- TO DO: Write out each line word for word. Drop pictures.

- SUPPLIED DATA:
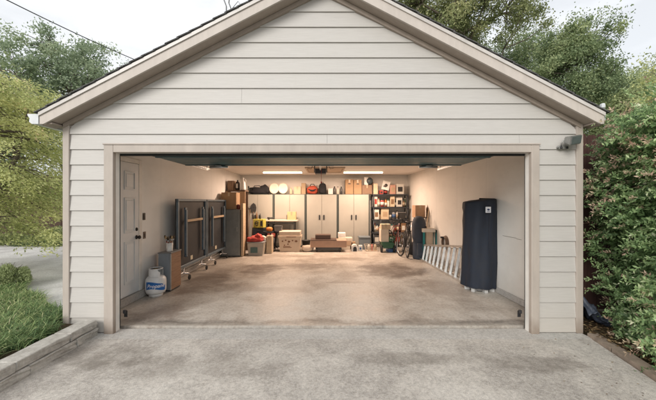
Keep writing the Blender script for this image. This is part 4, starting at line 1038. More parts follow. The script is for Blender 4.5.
# ---- black shelving unit with its contents
RK = M('black shelving plastic', (.028, .034, .042), .55)
t = thing('shelving_unit', 'black shelving unit crowded with boxes, cans and jars at the back wall', 'shelf', (2.24, 10.20, 0))
SZ = [.06, .46, .90, 1.33, 1.76]
for zz in SZ: m = MB(); m.box(-.62, .62, 0, .42, zz, zz+.045, .006); m.build('shelf', RK, t)
for sx in (-1, 1):
    for yy in (.03, .39):
        m = MB(); px = sx*.58; last = 0
        for zz in SZ+[None]:
            if zz is None: break
            m.tube([(px, yy, last), (px, yy, zz-.0005)], .022, 8); last = zz+.0455
        m.build('post', RK, t)
cols = {'white': (.66, .64, .58), 'cream': (.58, .47, .33), 'red': (.40, .05, .04), 'black': (.03, .03, .03), 'blue': (.05, .11, .25), 'brown': (.22, .13, .07), 'orange': (.5, .18, .04), 'green': (.06, .14, .07), 'pink': (.52, .30, .23), 'grey': (.2, .2, .2), 'yellow': (.55, .42, .08), 'teal': (.05, .2, .2), 'tan': (.42, .31, .2)}
CM = {k: M('packaging '+k, v, .55, var=.15, scale=9, grime=.1) for k, v in cols.items()}
tier = {0: 'bottom shelf', 1: 'second shelf up', 2: 'middle shelf', 3: 'fourth shelf up', 4: 'top shelf'}
def goods(kind, colr, x, z, w_, h, shelf, second='white', extra='', y=10.24, dep=.22, rot=0):
    nm = {'box': 'storage_box', 'can': 'paint_can', 'bottle': 'bottle', 'jar': 'jar', 'bin': 'plastic_bin'}[kind]
    lab = f"{colr} {nm.replace('_', ' ')} {extra} on the {shelf} of the black shelving".replace('  ', ' ')
    t = thing(nm, lab, nm.replace('_', ' '), (x, y, z), rot)
    m = MB(); A, B = CM[colr], CM[second]
    if kind == 'box':
        m.box(-w_/2, w_/2, 0, dep, 0, h, .004); m.build('body', A, t); m = MB(); m.box(-w_*.32, w_*.32, -.003, -.0005, h*.25, h*.72); m.build('label', B, t)
    elif kind == 'bin':
        m.prism([(-w_*.42, 0), (w_*.42, 0), (w_/2, h), (-w_/2, h)], 0, dep); m.build('body', A, t); m = MB(); m.box(-w_*.53, w_*.53, -.015, dep+.015, h+.0005, h+.025, .005); m.build('lid', B, t)
    elif kind == 'can':
        m.lathe([(0, 0), (w_/2, 0), (w_/2, h)], c=(0, .1, 0), n=20); m.build('body', A, t); m = MB(); m.lathe([(w_*.52, h), (w_*.52, h+.01), (w_*.4, h+.006), (0, h+.006)], c=(0, .1, 0), n=20); m.build('lid', STEEL, t)
        m = MB(); m.lathe([(w_*.505, h*.25), (w_*.505, h*.75)], c=(0, .1, 0), n=20); m.build('label', B, t)
    elif kind == 'jar':
        m.lathe([(0, 0), (w_*.48, 0), (w_/2, .01), (w_/2, h*.75), (w_*.38, h*.85)], c=(0, .1, 0), n=18); m.build('body', A, t); m = MB(); m.lathe([(w_*.42, h*.851), (w_*.42, h), (0, h)], c=(0, .1, 0), n=18); m.build('lid', B, t)
    else:
        m.lathe([(0, 0), (w_/2, 0), (w_/2, h*.62), (w_*.2, h*.82), (w_*.18, h*.88)], c=(0, .1, 0), n=16); m.build('body', A, t); m = MB(); m.lathe([(w_*.24, h*.881), (w_*.24, h), (0, h)], c=(0, .1, 0), n=12); m.build('cap', B, t)
        m = MB(); m.lathe([(w_*.51, h*.15), (w_*.51, h*.5)], c=(0, .1, 0), n=16); m.build('label', CM['tan' if colr == 'white' else 'white'], t)
    return t
rackgoods = {3: [('box', 'white', -.50, .11, .30, 'red', 'at the left end'), ('bottle', 'cream', -.39, .08, .24, 'red', 'second from left'), ('can', 'red', -.27, .12, .17, 'white', 'left of centre'), ('bottle', 'orange', -.16, .08, .22, 'black', ''), ('jar', 'white', -.06, .10, .19, 'green', 'near the centre'), ('box', 'cream', .07, .14, .28, 'brown', 'near the centre'), ('bottle', 'black', .18, .07, .23, 'white', ''), ('box', 'white', .31, .18, .24, 'black', 'right of centre'), ('can', 'brown', .44, .11, .15, 'cream', ''), ('bottle', 'green', .53, .07, .23, 'white', 'at the right end')],
  2: [('box', 'white', -.48, .16, .26, 'brown', 'at the left end'), ('jar', 'tan', -.36, .07, .15, 'black', ''), ('box', 'cream', -.19, .24, .36, 'tan', 'tall and upright'), ('can', 'black', .0, .12, .16, 'white', 'near the centre'), ('can', 'grey', .14, .12, .18, 'blue', 'near the centre'), ('bottle', 'white', .25, .07, .24, 'black', 'slim'), ('bin', 'black', .41, .22, .17, 'grey', ''), ('bottle', 'blue', .55, .06, .20, 'white', 'at the right end')],
  1: [('bottle', 'cream', -.53, .08, .23, 'red', 'at the left end'), ('bottle', 'white', -.44, .08, .21, 'blue', ''), ('jar', 'pink', -.34, .09, .16, 'white', ''), ('box', 'white', -.18, .20, .21, 'red', 'printed'), ('bin', 'white', .03, .20, .18, 'teal', 'squat'), ('can', 'tan', .18, .10, .15, 'red', ''), ('can', 'black', .30, .12, .19, 'cream', ''), ('box', 'brown', .44, .15, .24, 'white', ''), ('jar', 'white', .55, .07, .17, 'black', 'at the right end')],
  0: [('box', 'grey', -.47, .18, .24, 'white', 'at the left end'), ('jar', 'orange', -.31, .11, .20, 'white', ''), ('bin', 'cream', -.12, .22, .22, 'brown', ''), ('can', 'white', .06, .14, .19, 'blue', ''), ('box', 'black', .25, .20, .26, 'red', ''), ('bottle', 'yellow', .40, .10, .28, 'black', ''), ('can', 'blue', .52, .11, .16, 'white', 'at the right end')]}
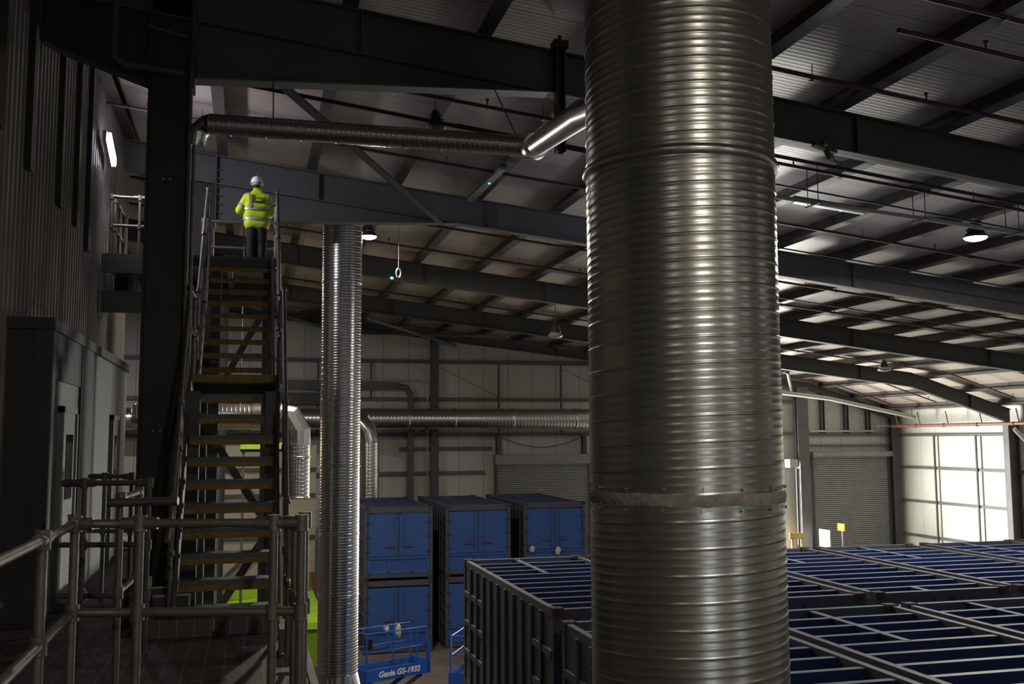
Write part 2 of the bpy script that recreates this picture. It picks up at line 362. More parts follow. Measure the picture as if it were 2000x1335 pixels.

- TASK RESULT:
Keep writing the Blender script for this image. This is part 4, starting at line 1038. More parts follow. The script is for Blender 4.5.
# ---- black shelving unit with its contents
RK = M('black shelving plastic', (.028, .034, .042), .55)
t = thing('shelving_unit', 'black shelving unit crowded with boxes, cans and jars at the back wall', 'shelf', (2.24, 10.20, 0))
SZ = [.06, .46, .90, 1.33, 1.76]
for zz in SZ: m = MB(); m.box(-.62, .62, 0, .42, zz, zz+.045, .006); m.build('shelf', RK, t)
for sx in (-1, 1):
    for yy in (.03, .39):
        m = MB(); px = sx*.58; last = 0
        for zz in SZ+[None]:
            if zz is None: break
            m.tube([(px, yy, last), (px, yy, zz-.0005)], .022, 8); last = zz+.0455
        m.build('post', RK, t)
cols = {'white': (.66, .64, .58), 'cream': (.58, .47, .33), 'red': (.40, .05, .04), 'black': (.03, .03, .03), 'blue': (.05, .11, .25), 'brown': (.22, .13, .07), 'orange': (.5, .18, .04), 'green': (.06, .14, .07), 'pink': (.52, .30, .23), 'grey': (.2, .2, .2), 'yellow': (.55, .42, .08), 'teal': (.05, .2, .2), 'tan': (.42, .31, .2)}
CM = {k: M('packaging '+k, v, .55, var=.15, scale=9, grime=.1) for k, v in cols.items()}
tier = {0: 'bottom shelf', 1: 'second shelf up', 2: 'middle shelf', 3: 'fourth shelf up', 4: 'top shelf'}
def goods(kind, colr, x, z, w_, h, shelf, second='white', extra='', y=10.24, dep=.22, rot=0):
    nm = {'box': 'storage_box', 'can': 'paint_can', 'bottle': 'bottle', 'jar': 'jar', 'bin': 'plastic_bin'}[kind]
    lab = f"{colr} {nm.replace('_', ' ')} {extra} on the {shelf} of the black shelving".replace('  ', ' ')
    t = thing(nm, lab, nm.replace('_', ' '), (x, y, z), rot)
    m = MB(); A, B = CM[colr], CM[second]
    if kind == 'box':
        m.box(-w_/2, w_/2, 0, dep, 0, h, .004); m.build('body', A, t); m = MB(); m.box(-w_*.32, w_*.32, -.003, -.0005, h*.25, h*.72); m.build('label', B, t)
    elif kind == 'bin':
        m.prism([(-w_*.42, 0), (w_*.42, 0), (w_/2, h), (-w_/2, h)], 0, dep); m.build('body', A, t); m = MB(); m.box(-w_*.53, w_*.53, -.015, dep+.015, h+.0005, h+.025, .005); m.build('lid', B, t)
    elif kind == 'can':
        m.lathe([(0, 0), (w_/2, 0), (w_/2, h)], c=(0, .1, 0), n=20); m.build('body', A, t); m = MB(); m.lathe([(w_*.52, h), (w_*.52, h+.01), (w_*.4, h+.006), (0, h+.006)], c=(0, .1, 0), n=20); m.build('lid', STEEL, t)
        m = MB(); m.lathe([(w_*.505, h*.25), (w_*.505, h*.75)], c=(0, .1, 0), n=20); m.build('label', B, t)
    elif kind == 'jar':
        m.lathe([(0, 0), (w_*.48, 0), (w_/2, .01), (w_/2, h*.75), (w_*.38, h*.85)], c=(0, .1, 0), n=18); m.build('body', A, t); m = MB(); m.lathe([(w_*.42, h*.851), (w_*.42, h), (0, h)], c=(0, .1, 0), n=18); m.build('lid', B, t)
    else:
        m.lathe([(0, 0), (w_/2, 0), (w_/2, h*.62), (w_*.2, h*.82), (w_*.18, h*.88)], c=(0, .1, 0), n=16); m.build('body', A, t); m = MB(); m.lathe([(w_*.24, h*.881), (w_*.24, h), (0, h)], c=(0, .1, 0), n=12); m.build('cap', B, t)
        m = MB(); m.lathe([(w_*.51, h*.15), (w_*.51, h*.5)], c=(0, .1, 0), n=16); m.build('label', CM['tan' if colr == 'white' else 'white'], t)
    return t
rackgoods = {3: [('box', 'white', -.50, .11, .30, 'red', 'at the left end'), ('bottle', 'cream', -.39, .08, .24, 'red', 'second from left'), ('can', 'red', -.27, .12, .17, 'white', 'left of centre'), ('bottle', 'orange', -.16, .08, .22, 'black', ''), ('jar', 'white', -.06, .10, .19, 'green', 'near the centre'), ('box', 'cream', .07, .14, .28, 'brown', 'near the centre'), ('bottle', 'black', .18, .07, .23, 'white', ''), ('box', 'white', .31, .18, .24, 'black', 'right of centre'), ('can', 'brown', .44, .11, .15, 'cream', ''), ('bottle', 'green', .53, .07, .23, 'white', 'at the right end')],
  2: [('box', 'white', -.48, .16, .26, 'brown', 'at the left end'), ('jar', 'tan', -.36, .07, .15, 'black', ''), ('box', 'cream', -.19, .24, .36, 'tan', 'tall and upright'), ('can', 'black', .0, .12, .16, 'white', 'near the centre'), ('can', 'grey', .14, .12, .18, 'blue', 'near the centre'), ('bottle', 'white', .25, .07, .24, 'black', 'slim'), ('bin', 'black', .41, .22, .17, 'grey', ''), ('bottle', 'blue', .55, .06, .20, 'white', 'at the right end')],
  1: [('bottle', 'cream', -.53, .08, .23, 'red', 'at the left end'), ('bottle', 'white', -.44, .08, .21, 'blue', ''), ('jar', 'pink', -.34, .09, .16, 'white', ''), ('box', 'white', -.18, .20, .21, 'red', 'printed'), ('bin', 'white', .03, .20, .18, 'teal', 'squat'), ('can', 'tan', .18, .10, .15, 'red', ''), ('can', 'black', .30, .12, .19, 'cream', ''), ('box', 'brown', .44, .15, .24, 'white', ''), ('jar', 'white', .55, .07, .17, 'black', 'at the right end')],
  0: [('box', 'grey', -.47, .18, .24, 'white', 'at the left end'), ('jar', 'orange', -.31, .11, .20, 'white', ''), ('bin', 'cream', -.12, .22, .22, 'brown', ''), ('can', 'white', .06, .14, .19, 'blue', ''), ('box', 'black', .25, .20, .26, 'red', ''), ('bottle', 'yellow', .40, .10, .28, 'black', ''), ('can', 'blue', .52, .11, .16, 'white', 'at the right end')]}
Write part 2 of the bpy script that recreates this picture. It picks up at line 362. More parts follow. Measure the picture as if it were 2000x1335 pixels.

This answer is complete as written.